INFORMATION SHOWN:
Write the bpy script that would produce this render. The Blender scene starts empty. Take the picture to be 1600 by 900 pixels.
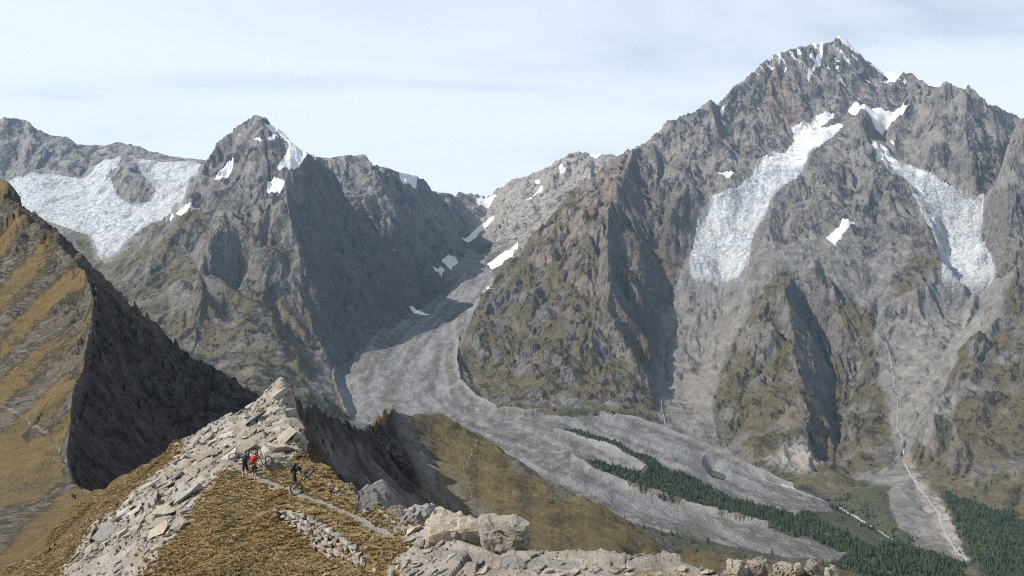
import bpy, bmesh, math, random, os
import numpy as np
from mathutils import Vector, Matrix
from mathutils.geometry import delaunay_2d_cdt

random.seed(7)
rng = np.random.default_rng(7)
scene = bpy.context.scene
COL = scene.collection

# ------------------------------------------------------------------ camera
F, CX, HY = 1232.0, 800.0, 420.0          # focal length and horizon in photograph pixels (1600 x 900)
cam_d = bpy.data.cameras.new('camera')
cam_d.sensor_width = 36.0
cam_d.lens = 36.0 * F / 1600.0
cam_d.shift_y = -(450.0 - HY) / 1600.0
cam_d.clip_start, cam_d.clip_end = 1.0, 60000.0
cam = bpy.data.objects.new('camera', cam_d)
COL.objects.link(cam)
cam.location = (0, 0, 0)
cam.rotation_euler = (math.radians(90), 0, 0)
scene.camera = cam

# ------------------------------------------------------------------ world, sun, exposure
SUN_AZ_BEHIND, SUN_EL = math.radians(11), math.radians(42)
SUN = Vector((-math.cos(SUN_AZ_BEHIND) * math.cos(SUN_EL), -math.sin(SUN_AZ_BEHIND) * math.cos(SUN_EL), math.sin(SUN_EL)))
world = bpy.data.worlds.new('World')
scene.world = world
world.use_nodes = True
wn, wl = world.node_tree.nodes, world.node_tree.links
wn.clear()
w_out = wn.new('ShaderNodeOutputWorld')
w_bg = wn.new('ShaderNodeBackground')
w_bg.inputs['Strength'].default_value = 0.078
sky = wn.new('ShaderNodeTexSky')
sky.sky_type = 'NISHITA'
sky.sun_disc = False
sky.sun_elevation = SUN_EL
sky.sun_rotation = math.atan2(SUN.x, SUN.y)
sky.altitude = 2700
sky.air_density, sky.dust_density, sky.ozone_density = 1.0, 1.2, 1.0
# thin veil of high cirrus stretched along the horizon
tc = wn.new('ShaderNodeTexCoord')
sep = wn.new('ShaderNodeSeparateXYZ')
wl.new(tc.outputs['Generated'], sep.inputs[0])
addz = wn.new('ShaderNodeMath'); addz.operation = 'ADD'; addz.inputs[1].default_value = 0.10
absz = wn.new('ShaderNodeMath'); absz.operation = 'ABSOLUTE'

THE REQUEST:
Lines containing the string "pixels" are to be selected and copied.

RESPONSE BELOW:
Write the bpy script that would produce this render. The Blender scene starts empty. Take the picture to be 1600 by 900 pixels.
F, CX, HY = 1232.0, 800.0, 420.0          # focal length and horizon in photograph pixels (1600 x 900)